2.2. Когда добро становится холодным
Самая опасная форма ложного света редко выглядит зловеще. Она почти никогда не приходит с криком, с открытой жестокостью, с явной жаждой подавления. Напротив, она часто выглядит очень достойно. Очень правильно. Очень нравственно. В ней много контроля, много внешней бережности, много верных слов, много почти безупречной интонации. Именно поэтому её так трудно распознать. Потому что человек привык ожидать опасность от грубого, темного, тяжёлого, явного. Но одна из главных трагедий внутренней жизни состоит в том, что добро, оторвавшееся от живого источника, постепенно становится холодным. Оно уже не разрушает прямо, но перестаёт согревать. Оно уже не несёт в себе внутреннего насилия в откровенной форме, но начинает давить именно своей светлой безупречностью. Оно не убивает жизнь ножом. Оно убивает её правильным климатом, в котором всё слишком чисто, слишком выверено, слишком бесконфликтно, чтобы живое могло дышать во весь объём.
Холодное добро возникает там, где нравственная форма сохраняется, а контакт с глубиной теряется. Человек продолжает быть добрым, но уже не чувствует, что именно он делает своей добротой с другим. Он по-прежнему терпелив, по-прежнему умеет понять, по-прежнему стремится не ранить, по-прежнему ведёт себя в рамках одобряемой зрелости. Но в этом добре всё меньше тепла и всё больше структурной правильности. Оно уже не рождается из живого присутствия, а из внутреннего обязательства быть светлым. И тогда доброта начинает действовать как функция, а не как жизнь. Она становится чем-то вроде нравственного протокола: вот как нужно отвечать, вот как нужно прощать, вот как нужно говорить, вот как нужно быть взрослым, вот как нужно нести отношения, вот как нужно обходиться с болью. Всё корректно. Всё прилично. Всё почти безупречно. Но другому рядом с таким добром всё чаще не становится теплее. Ему становится теснее.
Потому что тепло в человеческих отношениях рождается не из правильности как таковой, а из присутствия всей души. Из того, что человек действительно здесь. Не только своей нравственно приемлемой частью, а всем существом. Со светом, но и с телом. С пониманием, но и с внутренним весом. С добротой, но и с правдой о том, что ему самому больно, страшно, тяжело, важно, глубоко надо. А холодное добро почти всегда требует обратного: не тревожить другого своим полным объёмом. Оно как будто предлагает безопасную форму человечности, очищенную от опасной температуры. В таком добре часто очень мало живого риска. Оно не вторгается, но и не входит по-настоящему. Не ранит, но и не касается до ядра. Оно умеет быть безукоризненным, но плохо умеет быть реальным.

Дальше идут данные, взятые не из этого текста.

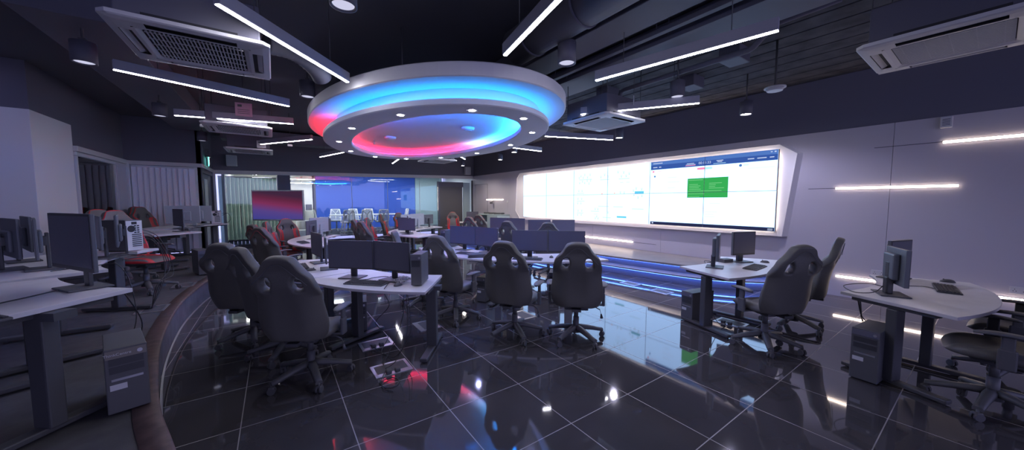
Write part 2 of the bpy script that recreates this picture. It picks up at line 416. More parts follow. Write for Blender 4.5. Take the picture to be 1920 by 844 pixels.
struct(MB().box((-2.94, 12.37, 1.43), (0.08, 0.10, 2.26), bev=0.01).obj('trim_5', m_header))
# room behind the left window
struct(MB().box((-5.6, 11.6, 1.5), (0.08, 5.0, 2.6)).obj('wall_side_room', m_teal))
struct(MB().box((-4.3, 13.3, 1.5), (2.6, 0.08, 2.6)).box((-4.3, 9.3, 1.5), (1.7, 0.08, 2.6)).obj('wall_side_room_end', m_teal))
struct(MB().box((-4.35, 11.3, 2.78), (2.6, 4.1, 0.06)).obj('ceiling_side_room', m_duct))
t = thing('office_lamp_row', 'row of small white lamps seen through the left window', 'lamp', (-4.3, 11.3, 2.6))
for k in range(6): MB().cyl((0, -1.4+k*0.5, 0), (0, -1.4+k*0.5, 0.09), 0.04).obj('lamp_head', m_roomlamp, t)
MB().box((0, 0, 0.12), (0.05, 3.2, 0.05)).obj('rail', m_duct, t)
t = thing('side_room_cabinet', 'grey-blue cabinet standing inside the room behind the left window', 'cabinet', (-4.9, 12.2, 0.22))
MB().box((0, 0, 0.9), (0.5, 1.0, 1.8), bev=0.01).obj('body', mat('blue_grey_cabinet', (0.12, 0.17, 0.27), 0.5), t)
MB().box((0.255, 0.02, 0.9), (0.012, 0.012, 1.7)).obj('door_seam', m_frame_dk, t)

def blinds(name, p0, p1, z0, z1, m, n, label, depth=0.05, yaw=0.5):
    # vertical blind: a rail with many cloth slats
    p0, p1 = Vector((*p0, 0)), Vector((*p1, 0)); d = (p1-p0); ang = math.atan2(d.y, d.x)
    t = thing(name, label, 'blind', (p0.x, p0.y, 0), ang)
    W = d.length; w = W/n
    b = MB()
    for k in range(n): b.box(((k+0.5)*w, 0, (z0+z1)/2), (w*1.08, 0.006, z1-z0), rz=yaw)
    s = b.obj('slats', m, t)
    MB().box((W/2, 0, z1+0.02), (W, 0.05, 0.04), bev=0.005).obj('head_rail', m_header, t)
    return t
blinds('vertical_blind', (-2.88, 12.40), (-1.72, 12.40), PL+0.03, 2.47, m_blind, 11, 'lilac vertical blind covering the short wall left of the alcove', yaw=0.22)
struct(MB().box((-2.28, 12.46, 1.4), (1.36, 0.04, 2.3)).obj('wall_blind_backing', m_roomwall))
struct(MB().box((-2.28, 12.4, 2.57), (1.46, 0.14, 0.10), bev=0.01).obj('trim_6', m_header))
struct(MB().box((-2.3, 12.45, 3.18), (1.5, 0.1, 1.12)).obj('wall_alcove_upper', m_blackwall))
struct(MB().box((-1.62, 13.5, 3.18), (0.1, 2.2, 1.12)).obj('wall_alcove_side_upper', m_blackwall))
d2 = struct(MB().box((-1.62, 12.5, 1.3), (0.09, 0.12, 2.5)).box((-1.62, 14.42, 1.3), (0.09, 0.12, 2.5)).box((-1.62, 13.46, 2.45), (0.09, 1.9, 0.1)).obj('door_2', m_frame_dk))
MB().box((-1.63, 13.46, 1.25), (0.03, 1.8, 2.3)).obj('door_leaf', m_duct, d2)
MB().box((-1.60, 13.2, 1.3), (0.012, 0.5, 1.9)).obj('door_glass', m_roomwall, d2)
struct(MB().box((-1.6, 13.46, 2.57), (0.13, 2.1, 0.10), bev=0.01).obj('trim_7', m_header))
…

Очень часто холодное добро связано с отказом от собственной силы. Человек боится, что если впустит в свою доброту тяжесть, границу, ярость, жёсткую правду, способность не только принять, но и оттолкнуть, не только понять, но и отвергнуть ложное, то его добро перестанет быть морально чистым. И потому он предпочитает добро без риска. Добро без зубов. Добро без внутреннего огня. Добро, которое не способно по-настоящему защищать жизнь, потому что слишком боится быть воспринятым как жёсткое, неприятное, темное. Но именно тут и начинается холод. Добро, лишённое силы, часто становится красивым и беспомощным одновременно. Оно не держит форму жизни, а только старается выглядеть достойно внутри уже распадающейся реальности.